There are two standard audio tracks on this Blu-ray release: English DTS-HD Master Audio 2.0 and Italian DTS-HD Master Audio 2.0. Optional English SDH subtitles are provided for the English track. Optional English subtitles are provided for the Italian track.
In the past, I have always viewed Loaded Guns with the English track, which features plenty of overdubbing despite the fact that many actors utter their lines in English. It is a bit uneven, but this is how the overdubbing was done. Also, its dynamic intensity is unimpressive, but this is an inherited limitation as well. If you choose to view the film with the Italian track, you should expect a very similar overall quality.
Loaded Guns Blu-ray Movie, Special Features and Extras 

- Fernando Di Leo: Parody of a Genre - in this archival program, producer Armando Novelli, assistant director Luca Damiano, editor Amedeo Giomini, and journalist Davide Pulici discuss the conception and style of Loaded Guns. Also included are clips from an archival interview with Fernando Di Leo. In Italian, with English subtitles. (20 min).
- Commentary - this exclusive new audio commentary was recorded by critic Rachel Nisbet.

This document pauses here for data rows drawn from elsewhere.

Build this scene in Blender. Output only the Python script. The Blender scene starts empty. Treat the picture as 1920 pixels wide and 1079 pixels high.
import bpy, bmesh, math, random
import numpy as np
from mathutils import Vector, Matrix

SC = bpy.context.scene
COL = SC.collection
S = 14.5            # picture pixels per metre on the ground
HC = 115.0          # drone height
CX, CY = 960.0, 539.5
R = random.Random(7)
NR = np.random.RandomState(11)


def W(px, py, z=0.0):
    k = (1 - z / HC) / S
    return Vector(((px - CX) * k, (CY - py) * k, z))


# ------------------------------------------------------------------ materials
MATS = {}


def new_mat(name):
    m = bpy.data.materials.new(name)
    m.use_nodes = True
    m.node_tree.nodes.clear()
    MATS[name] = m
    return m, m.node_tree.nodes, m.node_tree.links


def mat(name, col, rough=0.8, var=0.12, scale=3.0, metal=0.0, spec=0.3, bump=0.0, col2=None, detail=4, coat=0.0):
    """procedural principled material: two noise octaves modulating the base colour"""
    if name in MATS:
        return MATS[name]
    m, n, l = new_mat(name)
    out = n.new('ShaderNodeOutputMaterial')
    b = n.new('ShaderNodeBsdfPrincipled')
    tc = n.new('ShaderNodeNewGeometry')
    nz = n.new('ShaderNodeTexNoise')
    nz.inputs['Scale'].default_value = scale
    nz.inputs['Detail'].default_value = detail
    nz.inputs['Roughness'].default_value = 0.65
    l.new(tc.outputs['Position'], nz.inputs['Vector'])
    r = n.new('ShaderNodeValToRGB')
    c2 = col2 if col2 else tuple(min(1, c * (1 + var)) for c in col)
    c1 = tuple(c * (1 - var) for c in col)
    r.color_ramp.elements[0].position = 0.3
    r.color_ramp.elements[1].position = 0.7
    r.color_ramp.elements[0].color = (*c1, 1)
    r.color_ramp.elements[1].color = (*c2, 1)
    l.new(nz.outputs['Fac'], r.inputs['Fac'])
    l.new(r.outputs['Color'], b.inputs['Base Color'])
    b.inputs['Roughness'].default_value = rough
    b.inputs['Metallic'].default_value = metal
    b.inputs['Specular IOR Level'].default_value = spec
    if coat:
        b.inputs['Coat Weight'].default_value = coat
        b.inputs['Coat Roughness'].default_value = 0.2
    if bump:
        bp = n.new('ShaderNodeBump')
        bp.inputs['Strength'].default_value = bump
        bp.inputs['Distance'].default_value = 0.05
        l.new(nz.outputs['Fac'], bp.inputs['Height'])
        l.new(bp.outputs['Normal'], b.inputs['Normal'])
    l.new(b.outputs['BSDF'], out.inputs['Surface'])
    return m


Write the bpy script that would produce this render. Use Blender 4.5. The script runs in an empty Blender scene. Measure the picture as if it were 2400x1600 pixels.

Loaded Guns Blu-ray Movie, Overall Score and Recommendation 

Loaded Guns may seem like a very odd film in Fernando Di Leo's body of work only if one fails to grasp the significance of the satire that flourishes in it, which is a reaction to a major development that affected the production and distribution of the famous poliziotteschi in Italy during the 1970s. On the other hand, for obvious reasons, the satire has always been meaningless to fans of Ursula Andress, one of the sexiest actresses from the 1970s. Unfortunately, Raro Video's Blu-ray release of Loaded Guns introduces a new restoration of the film that should have been far more convincing. If you want to have it on your collection, pick it up when it is on sale.